Üçüncü dünyanın heyacanını yansıtacak matematik tarihinden,matematikçilerin
hayatından örnekler sunabilir, matematik eğiticisi. Bunları ders kitapları
yazmıyor, ders kitapları sadece ispatın sonucunu yazıyor ama bu ispata
giden insan neler çekmiş, hangi duygulardan, ne gibi fırtınalardan, ne
gibi çabalardan, yorgunluklardan, çilelerden geçtikten sonra bu ispatı
yapabilmiş bunu anlatabilirsiniz. Bunu anlayabilir karşıdaki ve matematiği
sevebilir. Matematik bir insan etkinliği, herhangi biri, vasat zekalıda
olsa matematiği anlar, onu sevebilir, yaşamına belli bir ölçüde matematiği
katabilir. Matematiğin dördüncü dünyasına saygı duyabilir. Matematikle
hayatını ve yaşadığı evreni anlamaya çalışabilir.. Kainatı ve hayatı anlamak,
matematiği anlamaktan geçiyor belki. İnsanlar arasındaki iletişim sorunlarını
çözebilecek uygun bir dili, belki matematik dili ile insanlar bulacak.
Henüz böyle bir dil, şu andaki matematik bilgimizle olanaklı gözükmüyor,
belki bir gün gelecek matematik o kadar gelişecek ki, eğitilmesi ve öğrenilmesi
o kadar kolay olacak ki, insanlar birbirleriyle matematik dili ile konuşacaklar,
bütün dünyanın ortak dili belki de matematik olacak.
Summary
HOW TO ENJOY MATHEMATICS THROUGH COMPREHENDING ITS ONTOLOGY
To venture an expedition towards the wonderland of mathematics as a philosopher,one
needs to consider at least four different "worlds", in somewhat
Popperian sense. Starting from the physical world, through proper adjustments
in our psychological world, we may arrive at the so called "world
of mathematical aspiration". By the help of this third world, world
of aspiration, acquiring "erotic energy" ("erotic"

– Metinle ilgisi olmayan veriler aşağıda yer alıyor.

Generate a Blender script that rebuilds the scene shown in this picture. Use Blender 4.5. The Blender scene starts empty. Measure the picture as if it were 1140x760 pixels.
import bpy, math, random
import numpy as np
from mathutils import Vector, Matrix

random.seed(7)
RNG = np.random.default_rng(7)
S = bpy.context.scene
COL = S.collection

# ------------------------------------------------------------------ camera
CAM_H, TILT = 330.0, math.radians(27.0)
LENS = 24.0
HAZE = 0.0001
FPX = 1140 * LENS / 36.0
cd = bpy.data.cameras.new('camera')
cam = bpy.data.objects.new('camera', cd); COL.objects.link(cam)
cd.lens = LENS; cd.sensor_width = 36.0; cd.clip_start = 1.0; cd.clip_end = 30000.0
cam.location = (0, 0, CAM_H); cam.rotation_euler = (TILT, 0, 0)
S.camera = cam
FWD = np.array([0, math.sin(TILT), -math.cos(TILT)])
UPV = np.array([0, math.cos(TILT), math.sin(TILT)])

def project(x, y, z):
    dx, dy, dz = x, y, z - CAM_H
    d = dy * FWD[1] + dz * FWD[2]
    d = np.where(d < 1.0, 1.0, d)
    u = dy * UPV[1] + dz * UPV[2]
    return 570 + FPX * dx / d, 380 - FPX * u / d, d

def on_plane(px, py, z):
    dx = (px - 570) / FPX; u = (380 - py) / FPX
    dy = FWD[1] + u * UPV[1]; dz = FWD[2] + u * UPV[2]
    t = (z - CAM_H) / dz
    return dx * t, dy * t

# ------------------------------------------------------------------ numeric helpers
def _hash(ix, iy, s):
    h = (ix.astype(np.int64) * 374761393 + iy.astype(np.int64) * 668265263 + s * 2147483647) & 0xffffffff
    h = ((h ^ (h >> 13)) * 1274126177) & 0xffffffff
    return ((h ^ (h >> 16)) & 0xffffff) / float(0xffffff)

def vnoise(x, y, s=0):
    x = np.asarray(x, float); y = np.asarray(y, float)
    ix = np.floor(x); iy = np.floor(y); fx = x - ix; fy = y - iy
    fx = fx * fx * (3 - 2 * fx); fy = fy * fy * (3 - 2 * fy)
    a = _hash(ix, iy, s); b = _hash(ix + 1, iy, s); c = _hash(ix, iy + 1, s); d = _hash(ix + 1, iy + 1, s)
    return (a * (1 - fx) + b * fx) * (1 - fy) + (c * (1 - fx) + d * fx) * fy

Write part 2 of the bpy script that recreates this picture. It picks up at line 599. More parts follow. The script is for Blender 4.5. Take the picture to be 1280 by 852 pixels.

in Platonic sense!), we may reach the fourth world, "world of mathematical
objects".
This picture of four worlds of mathematics can be useful to find new ways
to teaching mathematics, it may allow us to convey abstract concepts of
mathematics to the students.
Philosophically speaking, the picture may pave the way to understand the
ontological ground of mathematical thinking.